The fiscal regime "Free Hryvnia" requires revision due to weaknesses in the registry and tax mechanisms
The Verkhovna Rada Committee on Digital Transformation reviewed bill No. 15009 on the introduction of a special fiscal regime "Free Hryvnia" and concluded that the document requires significant revision due to a number of legal and technical inaccuracies.
As reported by the "Judicial and Legal Newspaper", the bill proposes to supplement the Tax Code of Ukraine with a new special regime featuring voluntary participation, automated tax administration, and the use of special accounts. According to the authors, the new tax model envisages the actual replacement of classical tax administration with an automatic fiscal contribution levied on the balances of funds in accounts.

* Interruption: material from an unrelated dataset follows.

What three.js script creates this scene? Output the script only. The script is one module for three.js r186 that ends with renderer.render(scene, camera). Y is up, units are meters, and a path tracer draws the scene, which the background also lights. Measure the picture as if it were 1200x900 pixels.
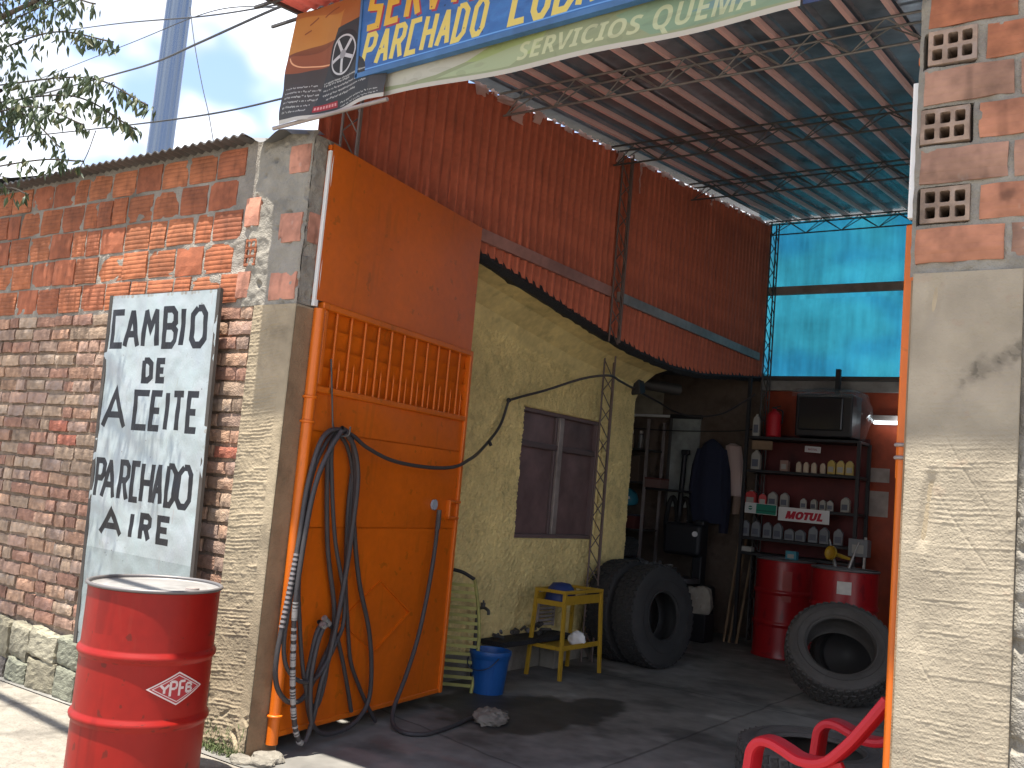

It is also envisaged that participants in the regime will voluntarily open special "Free Hryvnia" accounts, from which an automated fiscal contribution of 1% to 3% of the account balance will be automatically debited monthly.
Within the proposed model, a participant in the regime will be considered to have fulfilled tax obligations on profit tax, VAT, personal income tax, and military levy for operations carried out within the system.
Joining the regime will be possible for legal entities — residents and non-residents, individual entrepreneurs, and individuals.
Gaps in the regulation of the registry
One of the main problems pointed out by the Committee on Digital Transformation is the lack of proper legal regulation of the Registry of participants in the special tax regime. It is noted that the bill provides for the creation of a new state registry but does not define its key parameters — purpose, administrator, source of information, procedure for maintenance, and data protection.
At the same time, the Committee refers to the Law of Ukraine "On Public Electronic Registries," which already establishes comprehensive requirements for such systems. This law stipulates that the creation of registries is possible only under clear legislative regulation of their structure and functioning.
Thus, in its current form, the draft does not ensure full compliance with the Law of Ukraine "On Public Electronic Registries."
The Committee also drew attention to terminological inconsistencies in the text of the document. Different provisions use the terms "automated electronic registries" and "registries," which, according to deputies, may create legal uncertainty during practical application of the norms.
The Committee proposes to unify the terminology and use exclusively the term "public electronic registry" in all cases according to current legislation.
The exit payment in "Free Hryvnia" requires clarification due to unclear application logic
Another significant remark concerns the new Article 321-1 of the Tax Code, which introduces the concept of "exit payment."
The bill provides that the exit payment is defined as a one-time fiscal payment levied when cash is withdrawn from a participant's special account in the "Free Hryvnia" special tax regime or when funds are transferred in cases provided by the Code. The entire proposed Article 321-1 details the cases when this payment applies, specifically cash withdrawals from the special account and transfers from the special account to other accounts not included in the "Free Hryvnia" regime.
It is noted that when funds are transferred to an account subject to the general taxation regime, the exit payment is not levied. However, the conclusion states that the proposed norm is formulated insufficiently clearly and does not allow unambiguous determination of its application logic.
In this regard, the Committee proposed to revise Article 321-1 of the Tax Code of Ukraine in a new edition, defining the concept of "exit payment" and the procedure for its collection. According to the Committee's proposal, the exit payment is a one-time fiscal payment levied when cash is withdrawn from a participant's special account in the "Free Hryvnia" regime or when funds are transferred from the special account in cases provided by the Code.
The proposed revision also defines the cases when the exit payment is due, including cash withdrawals from the special account, transfers to another own account that is not special within the regime, and transfers to accounts of other individuals or legal entities.
Additionally, it is provided that the size of the exit payment is established by law as a percentage of the amount of the respective operation, and during the pilot project period, the rate is determined by the Cabinet of Ministers of Ukraine. The exit payment is defined as a compensatory fiscal payment related to the termination of the participation of funds in the special regime and is not a tax on income, profit, or other operations.
Despite supporting the idea of creating an alternative tax regime, the Committee emphasized the need for comprehensive revision of the bill.
In particular, the document requires alignment with legislation on public electronic registries, unification of terminology, and clear definition of financial mechanisms. Following the review, the Committee on Digital Transformation recommended that the relevant Committee on Finance, Tax, and Customs Policy take into account the expressed remarks during further consideration.